Oxhide Ingots, Copper Production and the Mediterranean Trade in Copper and Other Metals in the Bronze Age
Michael Rice Jones
Thesis: May 2007
Chair: Pulak
The production and trade in copper and bronze was one
of the major features of the complex societies in the Near East and
Mediterranean during the third to first millennia B.C. While finished
metal objects are common finds from the period, ancient metal ingots
and hoards of scrap metal, as well as archaeological evidence of
metallurgical activities, are often more important sources of
information for how ancient technology and trade functioned.

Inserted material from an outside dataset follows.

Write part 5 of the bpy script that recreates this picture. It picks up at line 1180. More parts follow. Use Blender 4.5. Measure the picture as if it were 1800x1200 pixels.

Shipwrecks, particularly those found off the coast of Turkey at
Uluburun and Cape Gelidonya, as well as mining and smelting sites in
the Mediterranean region, provide invaluable information on the
production and trade of copper and tin, the main ingredients of bronze.
In this thesis, I examine the evolution of the copper trade in the
eastern and central Mediterranean, particularly during the Late Bronze
Age, when
‘oxhide’
ingots were widely exported. Finds of oxhide ingots have increased
dramatically in recent years, and no synthesis of all of this newly
available evidence is currently available. I attempt to analyze this
new evidence in relation to older finds and research, with a particular
focus on the cargo of the Uluburun shipwreck, the largest collection of
Bronze Age metal ingots from a single site in the Mediterranean. The
history of oxhide ingot production is complex, but by the Late Bronze
Age Cyprus was supplying much of the copper used to neighboring
regions, with revolutionary effects on societies in Cyprus and
elsewhere. The archaeological evidence shows that oxhide ingots are
early examples of a standardized industrial product made for export by
emerging state-level societies during the second millennium B.C. and
fueled the development of international trade, metallurgical
technology, and complex social institutions in a variety of
Mediterranean societies from Egypt and the Levant, Greece, Cyprus, to
Sardinia in the central Mediterranean.